Un survivant des camps nazis d’extermination raconte qu’un jour, un homme s’approche de lui, désigne du doigt des personnes pendues à une potence et lui dit : « Où est ton Dieu dans tout cela ? »

Et l’homme répond : « Il est là, souffrant, avec eux ».

Oui, comme nous l’affirmons lorsque nous proclamons le symbole des apôtres : Christ est descendu aux enfers.

Derrière cet abaissement, nul amour de la souffrance, nul rejet de la vie et des joies qu’elle offre.

Jésus ne souffre parce que ce serait mal d’être heureux mais pour que nous comprenions jusqu’à va son amour pour nous.

Depuis mercredi nous sommes entrés dans la période liturgique du carême, à 40 jours de Pâques.

Pâques, c’est bien sûr la victoire de la vie sur la mort. Mais n’oublions pas ce qui précède cet événement : l’entrée de Jésus à Jérusalem, son procès, sa mort sur la croix.

Pâques, c’est aussi le Christ qui se fait plus bas que toi pour te servir, pour t’assister, pour te sauver.

C’est tout cela que le lavement des pieds annonce.

Vous comprenez mieux, maintenant, les réticences de Pierre.

Dans un premier temps, il doit surmonter son sentiment de surprise et comprendre pourquoi Jésus agit ainsi.

Et une fois qu’il a compris, il doit accepter le lavement des pieds et ce que cet acte signifie.

Or, il aime Jésus et il se refuse à admettre sa mort.

Mais surtout, il redoute les conséquences de acte pour sa propre vie.

« Comprenez-vous ce que je vous ai fait ? Vous m’appelez « Seigneur et Maître » et vous avez raison car je le suis. Si donc moi, Seigneur et Maître, je vous ai lavé les pieds, vous devez aussi vous laver les pieds les uns les autres ; C’est un exemple que je vous ai donné.

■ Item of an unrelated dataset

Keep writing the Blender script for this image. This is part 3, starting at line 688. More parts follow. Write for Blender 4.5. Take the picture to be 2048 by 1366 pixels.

Ce que j’ai fait pour vous, faites-le, vous aussi. »

Pierre comprend que l’acte de Jésus n’est pas un simple exemple paradoxal et sublime.

C’est un exemple à suivre.

Pierre va devoir, à son tour, devenir à son tour serviteur.

Avant que s’ouvre l’Assemblée Générale de l’Entraide, voici la perspective que ce texte met devant nous : suivre le Christ en devenant serviteurs, s’abaisser pour servir, mobiliser ses compétences, son discernement, son énergie pour aider, relever, supporter.

S’il est heureusement possible de servir ainsi sans être chrétiens, il me semble impossible d’être chrétiens sans, au moins, chercher à le faire.

C’est pourquoi je rêve d’une Entraide qui déborde l’Église mais la contient toute entière.

Je rêve d’une Entraide qui est l’aiguillon de l’Eglise et lui dit à l’oreille : « Vis-tu ce que tu crois ? »

Je rêve aussi d’une Entraide qui se laisse interpeller par la parole du Christ et notamment par l’avertissement qu’il lance aux disciples : « le serviteur n’est pas plus grand que son Maître ni le disciple plus grand que celui qui l’a envoyé ».

Autant le lavement des pieds était un acte paradoxal, autant Jésus semble ici enfoncer des portes ouvertes.

Il paraît évident que le serviteur n’est pas plus grand que son maître !

Pourtant, par ces mots, Jésus entend nous prémunir de trois risques

Le premier est celui l’orgueil du serviteur qui se regarde et s’admire en train de venir en aide à celui qui en a besoin, et qui, comme un chat, se frotte aux pauvres pour mieux ronronner de plaisir.

Deuxième risque : le sentiment de supériorité de l’aidant qui le fait sentir à celui qu’il aide.

Il faut beaucoup d’amour pour se faire pardonner d’être celui qui donne.

Il faut beaucoup de simplicité pour savoir que nous avons tout autant besoin de l’autre qu’il a besoin de nous.

Il faut beaucoup de lucidité pour donner sans rendre l’autre dépendant.

Enfin, en affirmant que « le serviteur n’est pas plus grand que son maître », Jésus nous prémunit du risque de devenir une « élite servante » qui n’aurait plus besoin de Lui, qui pourrait s’affranchir de la foi en Christ et qui ne compterait plus que sur son organisation, ses moyens humains et financiers.

Chers amis.

En lavant les pieds des disciples et en joignant un enseignement à son geste, Jésus nous rappelle le coeur de l’Evangile : Jésus est le maître en ce qu’il se fait serviteur.

Il nous rappelle ainsi le coeur de la vie chrétienne : servir, sans orgueil, sans fausse humilité, en puisant notre façon d’être dans celle du Christ.